**YOUR INSTRUCTIONS**.
Your answer should be a single number: the count of lines that include "scene".

**SUPPLIED DATA**.
------------------------------------------------------------
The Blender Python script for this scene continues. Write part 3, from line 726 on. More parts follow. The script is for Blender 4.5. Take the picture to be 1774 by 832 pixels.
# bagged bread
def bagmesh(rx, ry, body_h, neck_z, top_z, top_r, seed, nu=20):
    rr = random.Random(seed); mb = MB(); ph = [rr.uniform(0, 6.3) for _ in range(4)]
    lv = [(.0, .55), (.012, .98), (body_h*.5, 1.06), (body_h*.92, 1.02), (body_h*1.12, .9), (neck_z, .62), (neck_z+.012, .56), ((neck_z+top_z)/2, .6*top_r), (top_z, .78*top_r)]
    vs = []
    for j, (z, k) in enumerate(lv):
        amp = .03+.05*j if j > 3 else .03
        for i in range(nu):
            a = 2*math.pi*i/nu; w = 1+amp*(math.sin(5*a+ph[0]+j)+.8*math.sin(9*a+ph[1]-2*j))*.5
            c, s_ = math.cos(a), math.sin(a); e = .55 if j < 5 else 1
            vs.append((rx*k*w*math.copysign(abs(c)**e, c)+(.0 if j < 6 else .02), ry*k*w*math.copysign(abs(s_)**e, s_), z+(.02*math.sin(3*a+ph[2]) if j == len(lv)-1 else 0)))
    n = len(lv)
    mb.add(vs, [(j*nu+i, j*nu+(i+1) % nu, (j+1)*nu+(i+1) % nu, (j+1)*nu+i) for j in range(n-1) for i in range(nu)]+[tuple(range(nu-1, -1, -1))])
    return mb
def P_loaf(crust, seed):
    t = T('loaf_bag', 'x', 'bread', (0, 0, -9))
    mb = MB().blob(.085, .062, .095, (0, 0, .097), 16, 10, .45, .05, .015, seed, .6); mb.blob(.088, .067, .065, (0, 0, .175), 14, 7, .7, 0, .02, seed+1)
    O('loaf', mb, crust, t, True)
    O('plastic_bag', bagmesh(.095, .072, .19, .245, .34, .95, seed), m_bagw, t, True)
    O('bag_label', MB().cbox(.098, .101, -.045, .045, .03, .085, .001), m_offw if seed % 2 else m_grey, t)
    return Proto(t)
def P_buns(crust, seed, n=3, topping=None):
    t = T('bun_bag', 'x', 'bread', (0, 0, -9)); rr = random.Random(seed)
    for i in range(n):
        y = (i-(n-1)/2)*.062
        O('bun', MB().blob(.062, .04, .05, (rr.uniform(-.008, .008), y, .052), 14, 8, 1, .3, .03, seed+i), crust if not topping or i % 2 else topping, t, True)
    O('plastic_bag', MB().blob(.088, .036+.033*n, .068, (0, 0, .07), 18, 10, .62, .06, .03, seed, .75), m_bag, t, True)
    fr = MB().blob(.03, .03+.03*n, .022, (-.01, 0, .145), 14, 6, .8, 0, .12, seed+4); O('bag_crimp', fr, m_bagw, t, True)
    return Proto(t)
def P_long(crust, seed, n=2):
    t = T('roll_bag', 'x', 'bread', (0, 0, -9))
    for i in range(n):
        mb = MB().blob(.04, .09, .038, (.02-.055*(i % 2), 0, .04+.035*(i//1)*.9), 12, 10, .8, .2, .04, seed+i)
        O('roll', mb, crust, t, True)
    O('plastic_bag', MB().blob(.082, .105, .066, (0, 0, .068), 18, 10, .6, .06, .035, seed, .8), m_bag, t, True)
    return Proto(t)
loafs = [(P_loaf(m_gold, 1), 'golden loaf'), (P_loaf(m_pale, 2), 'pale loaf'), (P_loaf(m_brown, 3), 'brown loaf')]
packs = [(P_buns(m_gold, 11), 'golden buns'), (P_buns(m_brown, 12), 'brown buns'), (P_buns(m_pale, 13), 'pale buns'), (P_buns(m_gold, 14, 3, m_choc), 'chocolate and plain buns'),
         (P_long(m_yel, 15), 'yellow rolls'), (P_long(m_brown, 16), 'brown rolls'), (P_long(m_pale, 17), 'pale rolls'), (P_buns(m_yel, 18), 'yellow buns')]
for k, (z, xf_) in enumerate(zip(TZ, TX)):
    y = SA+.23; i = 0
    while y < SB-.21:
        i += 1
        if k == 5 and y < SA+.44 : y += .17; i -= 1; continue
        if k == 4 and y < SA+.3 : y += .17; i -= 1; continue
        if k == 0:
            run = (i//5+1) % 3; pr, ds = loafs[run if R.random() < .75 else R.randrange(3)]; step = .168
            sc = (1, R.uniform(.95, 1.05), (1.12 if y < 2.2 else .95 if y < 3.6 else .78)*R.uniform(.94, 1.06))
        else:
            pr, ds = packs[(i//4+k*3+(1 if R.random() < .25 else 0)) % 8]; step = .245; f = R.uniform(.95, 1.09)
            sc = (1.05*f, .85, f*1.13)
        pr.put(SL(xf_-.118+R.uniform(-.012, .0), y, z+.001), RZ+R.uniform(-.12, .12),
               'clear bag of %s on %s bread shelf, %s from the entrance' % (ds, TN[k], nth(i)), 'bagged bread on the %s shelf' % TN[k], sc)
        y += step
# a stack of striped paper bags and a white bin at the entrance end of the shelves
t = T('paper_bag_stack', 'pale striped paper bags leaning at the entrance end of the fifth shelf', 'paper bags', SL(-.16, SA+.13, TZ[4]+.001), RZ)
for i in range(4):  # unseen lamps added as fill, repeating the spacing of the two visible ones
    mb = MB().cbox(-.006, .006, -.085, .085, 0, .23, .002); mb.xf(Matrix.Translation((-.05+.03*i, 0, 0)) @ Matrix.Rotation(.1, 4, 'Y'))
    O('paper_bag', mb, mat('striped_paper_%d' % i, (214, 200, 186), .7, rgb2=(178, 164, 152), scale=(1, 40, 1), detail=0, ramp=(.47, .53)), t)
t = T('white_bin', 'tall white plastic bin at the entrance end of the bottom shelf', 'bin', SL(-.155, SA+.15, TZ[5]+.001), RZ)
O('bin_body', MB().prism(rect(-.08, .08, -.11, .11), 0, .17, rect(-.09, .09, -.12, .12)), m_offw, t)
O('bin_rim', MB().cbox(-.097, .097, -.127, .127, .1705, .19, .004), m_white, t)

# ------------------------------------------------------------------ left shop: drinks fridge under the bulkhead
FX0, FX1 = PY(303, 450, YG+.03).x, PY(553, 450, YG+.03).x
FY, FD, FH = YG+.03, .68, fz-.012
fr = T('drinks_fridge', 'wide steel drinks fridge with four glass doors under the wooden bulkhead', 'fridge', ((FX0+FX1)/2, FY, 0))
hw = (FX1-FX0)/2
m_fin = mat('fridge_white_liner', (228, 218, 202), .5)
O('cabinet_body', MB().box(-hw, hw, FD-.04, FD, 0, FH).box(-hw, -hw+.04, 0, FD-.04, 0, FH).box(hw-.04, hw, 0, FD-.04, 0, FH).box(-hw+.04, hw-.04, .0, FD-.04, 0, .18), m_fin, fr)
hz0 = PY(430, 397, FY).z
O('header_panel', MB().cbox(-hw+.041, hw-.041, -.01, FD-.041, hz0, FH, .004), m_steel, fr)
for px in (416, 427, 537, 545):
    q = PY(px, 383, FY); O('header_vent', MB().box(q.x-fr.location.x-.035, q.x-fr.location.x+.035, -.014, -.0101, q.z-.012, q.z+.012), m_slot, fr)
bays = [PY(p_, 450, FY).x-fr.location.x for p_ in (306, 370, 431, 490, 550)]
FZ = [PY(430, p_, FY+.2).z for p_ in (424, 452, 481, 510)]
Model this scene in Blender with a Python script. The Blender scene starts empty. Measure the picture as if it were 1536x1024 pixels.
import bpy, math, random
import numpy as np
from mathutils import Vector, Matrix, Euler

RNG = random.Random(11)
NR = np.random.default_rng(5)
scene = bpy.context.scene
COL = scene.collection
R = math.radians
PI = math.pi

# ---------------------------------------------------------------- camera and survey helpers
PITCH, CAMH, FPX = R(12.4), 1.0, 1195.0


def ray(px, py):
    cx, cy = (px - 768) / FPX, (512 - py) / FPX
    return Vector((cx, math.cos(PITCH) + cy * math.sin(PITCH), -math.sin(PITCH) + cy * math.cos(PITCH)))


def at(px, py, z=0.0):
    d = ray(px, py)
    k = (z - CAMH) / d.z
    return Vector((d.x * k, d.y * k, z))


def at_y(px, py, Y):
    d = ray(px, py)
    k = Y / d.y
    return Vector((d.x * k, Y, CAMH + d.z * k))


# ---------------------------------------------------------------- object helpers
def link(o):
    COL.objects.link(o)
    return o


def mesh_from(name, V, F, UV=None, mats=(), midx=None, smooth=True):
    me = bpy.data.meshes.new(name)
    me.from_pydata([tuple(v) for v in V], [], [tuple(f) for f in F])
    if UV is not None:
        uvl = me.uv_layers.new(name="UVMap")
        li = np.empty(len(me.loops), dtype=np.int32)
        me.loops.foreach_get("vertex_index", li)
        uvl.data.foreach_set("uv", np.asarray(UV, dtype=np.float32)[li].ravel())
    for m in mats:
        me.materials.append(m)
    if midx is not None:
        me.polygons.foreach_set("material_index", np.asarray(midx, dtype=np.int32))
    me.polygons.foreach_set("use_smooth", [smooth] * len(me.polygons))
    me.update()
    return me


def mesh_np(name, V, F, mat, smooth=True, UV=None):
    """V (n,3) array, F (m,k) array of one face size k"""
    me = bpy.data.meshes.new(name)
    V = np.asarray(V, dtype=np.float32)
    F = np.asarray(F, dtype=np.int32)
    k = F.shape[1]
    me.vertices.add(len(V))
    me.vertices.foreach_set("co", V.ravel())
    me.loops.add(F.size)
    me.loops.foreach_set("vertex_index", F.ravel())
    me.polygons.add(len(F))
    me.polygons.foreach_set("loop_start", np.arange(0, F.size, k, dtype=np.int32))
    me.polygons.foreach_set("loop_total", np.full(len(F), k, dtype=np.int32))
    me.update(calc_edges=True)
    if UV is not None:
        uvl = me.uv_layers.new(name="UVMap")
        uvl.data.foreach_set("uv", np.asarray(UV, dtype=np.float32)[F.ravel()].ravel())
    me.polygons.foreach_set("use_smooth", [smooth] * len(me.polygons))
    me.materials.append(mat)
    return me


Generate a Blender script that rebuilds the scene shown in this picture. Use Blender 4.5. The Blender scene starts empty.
------------------------------------------------------------
**ANSWER FOR THIS EXERCISE**.
5